Parmi les avancées nous pouvons souligner plusieurs points :
la reconnaissance de la féminisation de la pauvreté et des violations des droits des femmes comme obstacles principaux à la démocratisation et au développement
l’incrimination des crimes sexuels dans le statut de la Cour pénale internationale désormais entré en vigueur ;
l’adoption et l’entrée en vigueur du protocole additionnel à la CEDAW ;
la déclaration de 1998 sur la protection des défenseurs des droits de l’Homme et la mise en place des mécanismes ONU/OEA/CADHP de protection des défenseurs des droits humains, avec un accent spécifique mis par l’ONU sur la protection des femmes défenseures ;
l’entrée en vigueur de la convention des Nations unies sur les travailleurs migrants.

Mais ces avancées procèdent hélas davantage du volontarisme des organisations internationales et des campagnes de plaidoyer menées par les ONG que de la volonté politique assumée des Etats de traduire l’égalité en droit et dans les faits.

Concernant l’adhésion à la CEDAW le bilan depuis la conférence de Beijing est plutôt positif : 28 nouveaux Etats ont ratifié la Convention de 1979 au cours des dix dernières années, portant le nombre d’Etats parties à 180, ce qui fait de la CEDAW une convention quasi-universelle.

Cet optimisme doit cependant être tempéré par deux constats :
Premièrement, le nombre d’Etats ayant levé l’intégralité de leurs réserves à la CEDAW depuis 1995 se limite en effet à 6 (Allemagne, Belgique, Chypre, Fidji, Pologne, Roumanie), contre 13 les ayant partiellement levées. 52 Etats maintiennent ainsi des réserves à la Convention, soit près d’un tiers des Etats parties, parmi lesquels beaucoup de ceux qui se singularisent par des violations flagrantes des droits des femmes. Quant à de nombreux nouveaux adhérents (Algérie, Bahraïn, Koweit, Liban, Pakistan, Arabie Saoudite), ils ont tous émis des réserves allant pour la plupart jusqu’à vider la Convention de son sens. Seuls parmi les nouveaux signataires, le Mozambique et l’Afrique du Sud n’ont émis aucune réserve.
Ensuite, le niveau d’intégration de la Convention dans les droits internes reste très partiel, nombre de législations discriminatoires persistent.
Ces éléments, combinés à l’importance des réserves formulées, démontrent l’absence de volonté politique de nombre d’Etats de s’engager effectivement. Pire, la ratification de la CEDAW peut être qualifiée, pour beaucoup d’Etats, d’hypocrite car elle masque en réalité le maintien de politiques ouvertement discriminatoires au nom de pseudo spécificités culturelles.

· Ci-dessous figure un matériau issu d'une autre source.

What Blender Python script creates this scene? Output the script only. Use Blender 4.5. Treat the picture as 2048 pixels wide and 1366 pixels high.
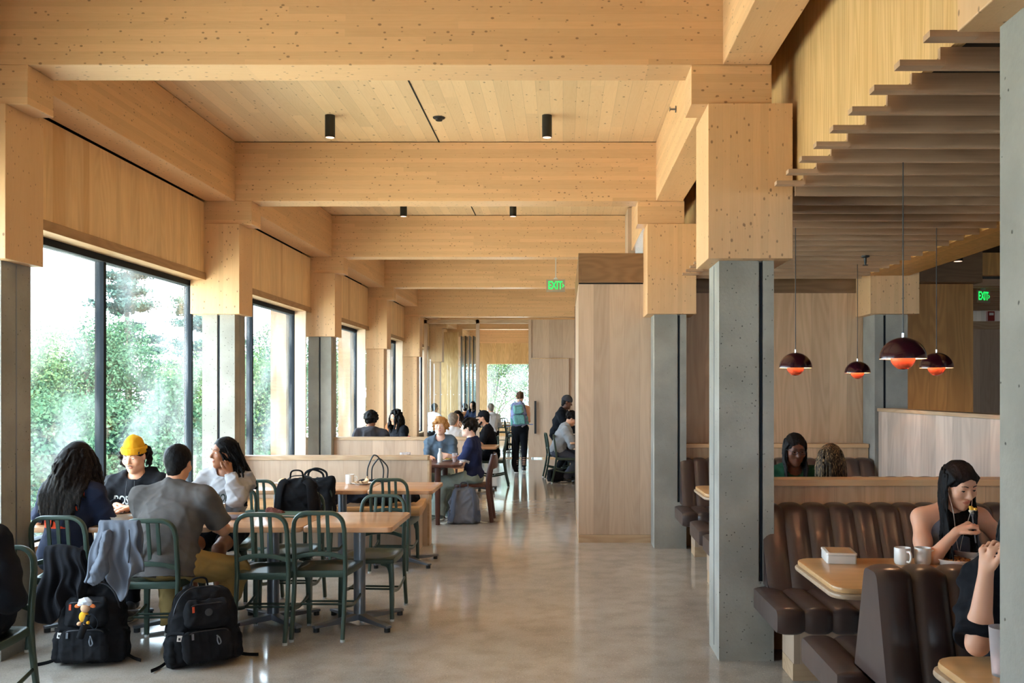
import bpy, bmesh, math, random
import numpy as np
from mathutils import Vector, Matrix

for _o in list(bpy.data.objects):
    bpy.data.objects.remove(_o)
sc = bpy.context.scene
COL = sc.collection
rnd = random.Random(7)
R = math.radians

# ---------------------------------------------------------------- camera (eye 1.63 m, looking along +Y, lens shifted)
EYE, FPX, VX, VY = 1.63, 1850.0, 1126.0, 781.0
cd = bpy.data.cameras.new('camera')
cam = bpy.data.objects.new('camera', cd)
COL.objects.link(cam)
cam.location = (0, 0, EYE)
cam.rotation_euler = (R(90), 0, 0)
cd.sensor_width = 36.0
cd.lens = FPX / 2048 * 36
cd.shift_x = -(VX - 1024) / 2048
cd.shift_y = (VY - 683) / 2048
cd.clip_start, cd.clip_end = 0.05, 400
sc.camera = cam

# ---------------------------------------------------------------- daylight
SKY, SUN, EXPO = 5.6, 25.0, 1.36
w = bpy.data.worlds.new('sky')
sc.world = w
w.use_nodes = True
bg = w.node_tree.nodes['Background']
bg.inputs['Color'].default_value = (0.72, 0.86, 1.0, 1)
bg.inputs['Strength'].default_value = SKY
sl = bpy.data.lights.new('sun', 'SUN')
sl.energy = SUN
sl.angle = R(1.0)
sl.color = (1.0, 0.95, 0.86)
so = bpy.data.objects.new('sun', sl)
COL.objects.link(so)
so.rotation_euler = (R(38), R(24), 0)          # high, over the roof, onto the trees
sc.view_settings.view_transform = 'Standard'
sc.view_settings.look = 'None'
sc.view_settings.gamma = 1
sc.view_settings.use_curve_mapping = False
sc.view_settings.exposure = EXPO


def portal(x, y, z, sx, sy, rot):
    l = bpy.data.lights.new('window_portal', 'AREA')
    l.shape, l.size, l.size_y = 'RECTANGLE', sx, sy
    l.cycles.is_portal = True
    o = bpy.data.objects.new('window_portal', l)
    COL.objects.link(o)
    o.location, o.rotation_euler = (x, y, z), rot


def at(px, py, Y):
    return Vector(((px - VX) * Y / FPX, Y, EYE + (VY - py) * Y / FPX))


# ---------------------------------------------------------------- tagging
def tag(o, label=None, cat=None, group=None, kind=None):
    if label: o['label'] = label
    if cat: o['category'] = cat
    if group: o['group'] = group
    if kind: o['kind'] = kind
    return o


def thing(name, label, cat, loc=(0, 0, 0), rz=0.0, group=None):
    o = bpy.data.objects.new(name, None)
    o.empty_display_size = 0.1
    COL.objects.link(o)
    o.location = loc
    o.rotation_euler = (0, 0, rz)
    return tag(o, label, cat, group)


def kids(o):
    return [c for c in bpy.data.objects if c.parent == o]


def copy_tree(o, parent=None, cache=None):
    c = o.copy()
    COL.objects.link(c)
    c.parent = parent
    for ch in kids(o):
        if ch is not c:
            copy_tree(ch, c)
    return c


def dup(root, loc, rz=None, label=None, group=None):
    c = copy_tree(root)
    c.location = loc
    if rz is not None: c.rotation_euler = (0, 0, rz)
    if label: c['label'] = label
    if group: c['group'] = group
    return c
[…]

Par ailleurs, la FIDH constate que, dans de nombreux domaines, la situation a -au mieux- stagné ou -au pire- s’est aggravée :
 La ratification universelle de la Convention internationale de 1949 relative au trafic des êtres humains et à la prostitution d’autrui n’est pas encore acquise, et les Nations unies n’ont pas mis en place de mécanisme de contrôle international de cette Convention ;
 Les organisations internationales et régionales et les gouvernements sont très loin de consacrer 20% de leur budget annuel aux ONG de défense des droits des femmes ;
 La fin de l’impunité pour les auteurs de toutes formes de violences commises contre les femmes est loin d’être acquise et, à l’exception de quelques-uns (Espagne), les Etats n’ont guère montré de véritable volonté dans ce domaine ;
 A part la solution de quelques cas particuliers, aucun Etat n’a accordé globalement le statut de réfugié aux femmes fuyant les violences sexo-spécifiques commises dans leur pays ;
 Enfin, Nombre d’Etats continuent à ne pas considérer les femmes migrantes mariées comme des individus à part entière et ne leur accordent pas un statut personnel légal autonome respectant le principe d’égalité.

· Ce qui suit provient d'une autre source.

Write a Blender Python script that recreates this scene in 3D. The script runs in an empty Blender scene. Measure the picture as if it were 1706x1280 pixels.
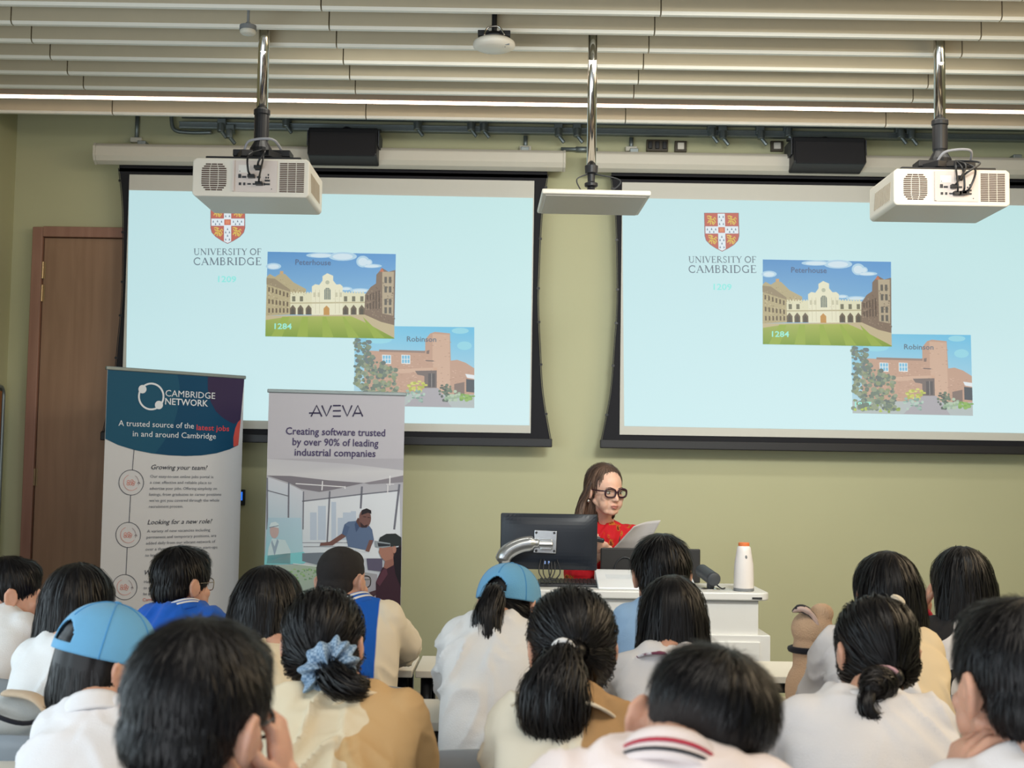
import bpy, bmesh, math, random
import numpy as np
from mathutils import Vector, Matrix, noise
from mathutils.bvhtree import BVHTree

C = bpy.context
S = C.scene
PI = math.pi
rnd = random.Random(7)

# ---------------------------------------------------------------- camera
W_PX, H_PX, F_PX = 1706.0, 1280.0, 2200.0
CAM = Vector((0.0, 0.0, 1.40))
PITCH = math.atan(145.0 / F_PX)
ROLL = 0.0157
_F = Vector((0, math.cos(PITCH), math.sin(PITCH)))
_X = Vector((1, 0, 0))
_U = Vector((0, -math.sin(PITCH), math.cos(PITCH)))
CR = math.cos(ROLL) * _X + math.sin(ROLL) * _U
CU = -math.sin(ROLL) * _X + math.cos(ROLL) * _U
cam_data = bpy.data.cameras.new('camera')
cam = bpy.data.objects.new('camera', cam_data)
S.collection.objects.link(cam)
cam.matrix_world = Matrix(((CR.x, CU.x, -_F.x, CAM.x), (CR.y, CU.y, -_F.y, CAM.y), (CR.z, CU.z, -_F.z, CAM.z), (0, 0, 0, 1)))
cam_data.sensor_fit = 'HORIZONTAL'
cam_data.sensor_width = 36.0
cam_data.lens = F_PX / W_PX * 36.0
cam_data.clip_start = 0.05
cam_data.clip_end = 60
cam_data.dof.use_dof = True
cam_data.dof.focus_distance = 5.6
cam_data.dof.aperture_fstop = 6.5
S.camera = cam


def ray(px, py):
    return _F + CR * ((px - W_PX / 2) / F_PX) + CU * ((H_PX / 2 - py) / F_PX)


def at(px, py, Y):
    """world point seen at photograph pixel px,py and standing at distance Y"""
    d = ray(px, py)
    return CAM + d * (Y / d.y)


# ---------------------------------------------------------------- light
S.view_settings.view_transform = 'Standard'
S.view_settings.look = 'None'
S.view_settings.exposure = 0.0
S.view_settings.gamma = 1.0
S.view_settings.use_curve_mapping = False
world = bpy.data.worlds.new('daylight')
S.world = world
world.use_nodes = True
world.node_tree.nodes['Background'].inputs[0].default_value = (0.86, 0.94, 1.0, 1)
world.node_tree.nodes['Background'].inputs[1].default_value = 0.50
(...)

Voilà quelques points importants, parmi bien d’autres, sur lesquels la FIDH ne constate aucune avancée satisfaisante. Pire, des tentatives de recul ne sont pas à exclure : dès l’ouverture de la conférence internationale « Beijing plus 10 », on a pu constater l’offensive des Etats les plus réactionnaires, auxquels se sont joints les Etats-Unis, pour tenter de remettre en cause les acquis des conférences précédentes en matière de droit à l’interruption volontaire de grossesse. Seule la protestation des ONG présentes à New York, soutenues en particulier par l’Union européenne, a permis de faire reculer pour le moment cette « Sainte Alliance ». Mais la vigilance s’impose plus que jamais, tant se manifeste la volonté de nombre d’Etats de revenir sur certains des acquis des en la matière.

Dans ces conditions, la FIDH a appelé à la réaffirmation de l’universalité des droits des femmes et la mise en oeuvre de la Plateforme de Beijing ; la levée des réserves à la CEDAW et l’intégration de celle-ci dans les droits internes ; enfin, au sein des Nations unies, la création d’un mécanisme de surveillance des lois nationales discriminatoires à l’égard des femmes. Elle invite, la Sous-commission, à l’occasion de sa 57ème session, à se faire l’écho de ses revendications.

Monsieur le Président, je vous remercie.